4 октября 1716 г. корабельный ученик находился еще в Копенгагене, где заплатил 15 червонных некоему мастеру «за дело трех моделей подъемных судов и кранов».154 28 октября он уже в Фридрихштадте, где по указу Его Величества заплатил за модель мельницы 1 червонный.155 Затем через Мекленбург свита царя прибыла в небольшой немецкий городок Перльберх (современный г. Перлеберг, расположенный в земле Бранденбург). Здесь Ф. П. Пальчиков отдал 1 ефимок егерю Прусского короля, за то, что он указал дорогу и проводил Его Величество до Гавельберха. В Гавельберхе (современный Хафельберг, расположенный в земле Саксония-Анхальт) Петр I встретился с королем Пруссии Фридрихом-Вильгельмом I и подписал с ним договор о взаимной помощи. После встречи государей в этом городе, расположенном на р.

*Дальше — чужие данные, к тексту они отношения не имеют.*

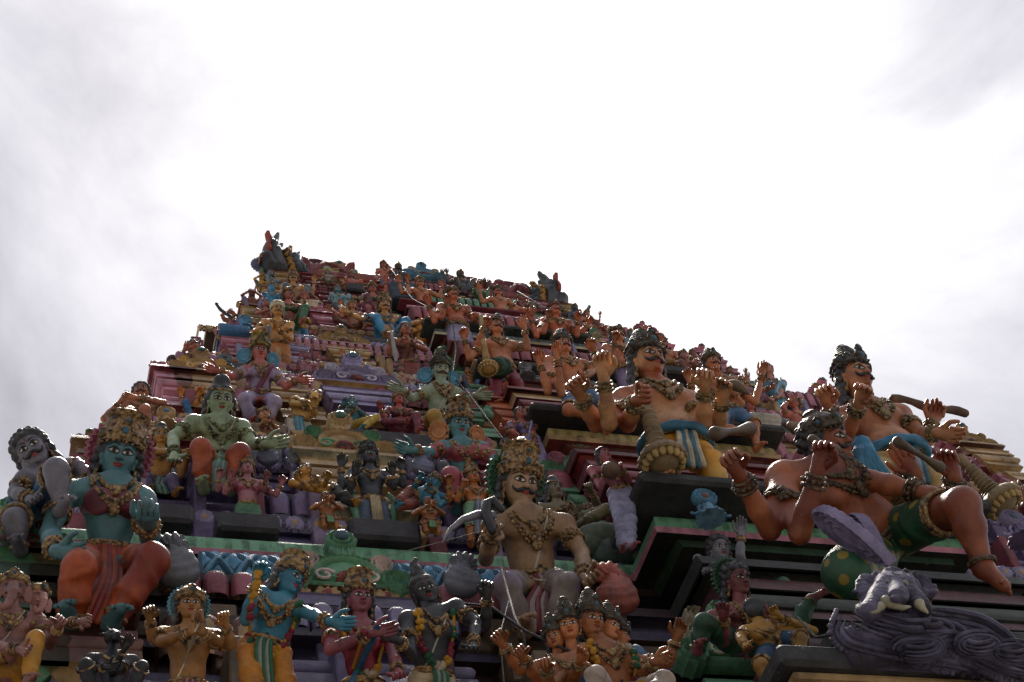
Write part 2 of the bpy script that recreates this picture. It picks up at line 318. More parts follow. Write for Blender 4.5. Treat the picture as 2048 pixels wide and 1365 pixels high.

Эльбе, были сделаны несколько небольших судов, и вся свита отправилась на них в Гамбург. 16 ноября Филипп Петрович отдал «прусским мужикам за дело судов» и гребцам на «дринк-гельт» (на выпивку – Н.К.) 14 червонных.156
1 января 1717 г. Петр I, а значит и Ф. П. Пальчиков, оказались в Амстердаме и находились там до 7 марта.157 Здесь корабельному ученику поручалась ответственная миссия – организация постройки различных судов на Амстердамской верфи Ост-Индской компании, к которой привлекались опытные голландские мастера – Питерс, Гриф и фон Рен. На строительстве одного из них, торншхоута «Амстердам», Филипп Петрович трудился лично, причем в компании с самим царем. Подтверждением тому служит письмо Ф. М. Скляеву от 18 февраля 1719 г., в котором Петр I советует корабельному мастеру строить и отделывать корабли по голландской технологии, спросив как это делать у Ф. П. Пальчикова, «понеже на том торшихате (правильно: торншхоуте – Н.К.